Société des Forges et Chantiers de la Méditerranée

La Société des Forges et Chantiers de la Méditerranée a été fondée en deux étapes, en 1853 et 1856, sur la base d’entreprises précédemment créées par l’Anglais Philip Taylor dans les années 1840. Elle possède à l’origine un chantier de construction navale à la Seyne-sur-mer, près de Toulon, et des ateliers de mécanique à Menpenti, au sud de Marseille. En 1872, elle acquiert des installations similaires au Havre et à Graville. Présidée par l’industriel et homme politique Armand Béhic dès le début et jusqu’à sa mort en 1891, elle construit des navires de guerre et de commerce, des machines marines et opère dans le secteur des travaux publics. Si sa production est surtout destinée à la France, elle compte déjà d’autres pays parmi ses clients (Russie, Egypte, Italie, Espagne, Brésil, Japon …). La Grèce s’ajoute à la liste à partir de 1877, au cœur de la guerre russo-turque. A cette époque, le remaniement des frontières dans les Balkans et les gains territoriaux de la Grèce au Congrès de Berlin (1878) ont ravivé les projets irrédentistes des Grecs et incité le renforcement de l’équipement militaire du pays en vue de nouvelles annexions.

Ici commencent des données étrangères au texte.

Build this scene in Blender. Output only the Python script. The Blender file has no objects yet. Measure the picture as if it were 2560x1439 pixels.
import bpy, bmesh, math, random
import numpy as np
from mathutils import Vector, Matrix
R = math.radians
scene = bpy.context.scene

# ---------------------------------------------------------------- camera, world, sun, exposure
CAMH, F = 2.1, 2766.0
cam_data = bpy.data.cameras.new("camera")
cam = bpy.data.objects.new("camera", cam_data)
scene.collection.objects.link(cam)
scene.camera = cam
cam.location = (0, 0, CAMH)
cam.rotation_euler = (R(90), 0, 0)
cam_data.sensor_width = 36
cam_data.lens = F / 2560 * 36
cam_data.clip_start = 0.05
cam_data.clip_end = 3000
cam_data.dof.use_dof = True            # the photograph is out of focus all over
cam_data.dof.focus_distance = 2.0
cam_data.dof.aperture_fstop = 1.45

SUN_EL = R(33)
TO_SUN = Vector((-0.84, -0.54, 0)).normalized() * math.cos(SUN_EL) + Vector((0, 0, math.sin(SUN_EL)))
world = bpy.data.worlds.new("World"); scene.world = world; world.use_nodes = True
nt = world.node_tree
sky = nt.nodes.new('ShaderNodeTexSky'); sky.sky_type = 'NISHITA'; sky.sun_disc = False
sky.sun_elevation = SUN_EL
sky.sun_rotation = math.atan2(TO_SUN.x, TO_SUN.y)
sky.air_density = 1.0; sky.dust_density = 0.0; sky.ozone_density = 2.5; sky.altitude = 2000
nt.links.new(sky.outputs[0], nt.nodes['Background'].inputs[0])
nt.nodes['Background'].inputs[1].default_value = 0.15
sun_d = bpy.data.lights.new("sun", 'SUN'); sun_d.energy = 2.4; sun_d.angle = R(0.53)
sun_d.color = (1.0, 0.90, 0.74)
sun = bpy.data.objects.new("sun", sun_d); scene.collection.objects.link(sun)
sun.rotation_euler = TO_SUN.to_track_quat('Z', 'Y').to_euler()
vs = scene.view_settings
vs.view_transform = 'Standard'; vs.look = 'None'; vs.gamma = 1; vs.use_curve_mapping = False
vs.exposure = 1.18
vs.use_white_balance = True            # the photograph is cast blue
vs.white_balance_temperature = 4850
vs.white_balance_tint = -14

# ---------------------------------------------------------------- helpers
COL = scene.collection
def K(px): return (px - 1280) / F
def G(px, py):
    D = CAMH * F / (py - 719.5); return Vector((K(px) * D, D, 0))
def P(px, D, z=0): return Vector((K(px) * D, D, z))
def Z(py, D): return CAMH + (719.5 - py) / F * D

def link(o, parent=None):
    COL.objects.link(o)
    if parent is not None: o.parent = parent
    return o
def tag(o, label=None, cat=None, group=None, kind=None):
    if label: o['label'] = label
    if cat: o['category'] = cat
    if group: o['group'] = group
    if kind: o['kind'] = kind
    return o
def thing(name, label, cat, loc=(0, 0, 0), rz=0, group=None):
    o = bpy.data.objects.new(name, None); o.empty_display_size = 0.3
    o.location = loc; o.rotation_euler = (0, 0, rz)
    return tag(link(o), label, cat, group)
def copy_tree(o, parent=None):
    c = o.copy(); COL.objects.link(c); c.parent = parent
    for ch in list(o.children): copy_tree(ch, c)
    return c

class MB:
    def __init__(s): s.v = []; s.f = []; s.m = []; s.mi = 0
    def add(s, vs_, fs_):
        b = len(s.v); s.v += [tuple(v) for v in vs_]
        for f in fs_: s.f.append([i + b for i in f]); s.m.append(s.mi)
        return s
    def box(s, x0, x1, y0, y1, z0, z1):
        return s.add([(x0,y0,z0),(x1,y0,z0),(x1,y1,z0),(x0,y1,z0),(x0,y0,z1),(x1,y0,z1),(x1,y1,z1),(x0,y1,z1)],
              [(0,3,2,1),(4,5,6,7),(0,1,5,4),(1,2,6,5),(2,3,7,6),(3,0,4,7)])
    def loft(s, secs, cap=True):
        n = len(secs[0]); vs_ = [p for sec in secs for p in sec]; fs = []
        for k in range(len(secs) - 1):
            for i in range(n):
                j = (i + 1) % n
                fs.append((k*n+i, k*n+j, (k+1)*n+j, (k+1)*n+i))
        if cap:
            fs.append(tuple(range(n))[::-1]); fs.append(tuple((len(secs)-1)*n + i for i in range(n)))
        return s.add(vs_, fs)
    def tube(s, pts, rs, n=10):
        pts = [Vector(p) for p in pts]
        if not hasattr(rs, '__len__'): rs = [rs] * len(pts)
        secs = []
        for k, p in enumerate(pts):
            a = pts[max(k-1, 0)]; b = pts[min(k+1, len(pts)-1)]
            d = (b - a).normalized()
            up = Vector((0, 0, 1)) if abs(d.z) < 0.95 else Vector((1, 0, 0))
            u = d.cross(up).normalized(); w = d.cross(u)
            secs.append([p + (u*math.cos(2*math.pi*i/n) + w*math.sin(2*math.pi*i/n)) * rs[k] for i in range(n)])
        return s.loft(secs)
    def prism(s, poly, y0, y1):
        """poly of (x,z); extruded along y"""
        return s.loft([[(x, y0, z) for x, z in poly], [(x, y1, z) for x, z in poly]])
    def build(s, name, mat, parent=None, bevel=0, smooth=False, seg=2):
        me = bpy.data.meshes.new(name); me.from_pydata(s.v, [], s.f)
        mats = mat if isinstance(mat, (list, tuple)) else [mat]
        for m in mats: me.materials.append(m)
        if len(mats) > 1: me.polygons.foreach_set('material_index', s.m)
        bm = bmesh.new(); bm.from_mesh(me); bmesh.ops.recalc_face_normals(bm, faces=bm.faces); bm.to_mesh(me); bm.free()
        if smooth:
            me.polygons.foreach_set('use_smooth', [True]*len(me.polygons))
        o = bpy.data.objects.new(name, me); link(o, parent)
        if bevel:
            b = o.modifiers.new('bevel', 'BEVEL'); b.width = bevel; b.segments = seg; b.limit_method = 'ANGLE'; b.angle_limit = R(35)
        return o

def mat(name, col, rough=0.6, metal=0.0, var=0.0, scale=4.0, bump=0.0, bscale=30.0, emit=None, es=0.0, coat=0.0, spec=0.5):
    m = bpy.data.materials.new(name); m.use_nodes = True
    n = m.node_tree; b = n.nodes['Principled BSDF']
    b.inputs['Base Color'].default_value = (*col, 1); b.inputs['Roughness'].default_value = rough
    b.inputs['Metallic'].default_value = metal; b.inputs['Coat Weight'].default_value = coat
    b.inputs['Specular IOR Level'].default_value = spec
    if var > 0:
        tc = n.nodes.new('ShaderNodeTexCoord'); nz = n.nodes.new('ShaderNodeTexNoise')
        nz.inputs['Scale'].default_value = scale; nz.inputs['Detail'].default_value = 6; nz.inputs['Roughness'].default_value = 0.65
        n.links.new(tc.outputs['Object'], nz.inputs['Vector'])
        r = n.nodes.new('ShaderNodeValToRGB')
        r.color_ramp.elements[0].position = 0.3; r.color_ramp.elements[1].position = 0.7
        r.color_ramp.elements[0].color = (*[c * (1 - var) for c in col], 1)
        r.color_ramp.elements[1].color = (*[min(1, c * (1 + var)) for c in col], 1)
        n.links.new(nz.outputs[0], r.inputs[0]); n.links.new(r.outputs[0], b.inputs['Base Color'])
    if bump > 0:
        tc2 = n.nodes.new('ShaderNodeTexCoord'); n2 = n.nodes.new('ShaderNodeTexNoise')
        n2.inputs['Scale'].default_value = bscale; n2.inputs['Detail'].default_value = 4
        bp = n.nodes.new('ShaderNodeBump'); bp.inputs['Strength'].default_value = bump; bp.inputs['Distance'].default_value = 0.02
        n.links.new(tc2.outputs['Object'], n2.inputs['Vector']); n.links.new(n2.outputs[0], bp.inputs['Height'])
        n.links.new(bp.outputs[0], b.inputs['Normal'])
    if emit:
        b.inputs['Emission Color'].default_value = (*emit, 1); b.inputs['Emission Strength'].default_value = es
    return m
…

C’est en effet au cours des années 1877-1881 que la plupart des commandes grecques sont passées aux FCM et que les décisions pour des commandes futures sont prises. L’homme qui domine alors sur la scène politique grecque est Alexandros Koumoundouros, premier ministre pour la plupart du temps au cours de cette période et pour lequel, lors de sa mort en 1883, Albert Jouët-Pastré, administrateur délégué de la société, exprime « les plus vifs regrets » en ajoutant : « Notre société perd en lui son appui le plus sérieux et le plus efficace ».

La première commande, en 1877, concerne la construction de deux goélettes et trois péniches destinées au service des douanes grecques. Les FCM acceptent volontiers l’affaire, bien qu’ils la juge « minime », car elle leur permet de « prendre pied sur un marché qui jusqu’à ce jour avait été ouvert exclusivement à l’industrie anglaise ». Juste après la livraison de ces petits navires, le gouvernement Koumoundouros passe commande aux FCM du Miaoulis, navire à propulsion mixte, avec une coque en fer et bois revêtu de cuivre, et construit selon les plans de Amable Lagane, alors ingénieur en chef des chantiers de la Seyne. Arrivé au Pirée fin 1879, le navire fait une vive impression par sa beauté et consacre le prestige des FMC en Grèce. Malgré un taux de profit relativement faible, les FCM semblent avoir gagné leur pari.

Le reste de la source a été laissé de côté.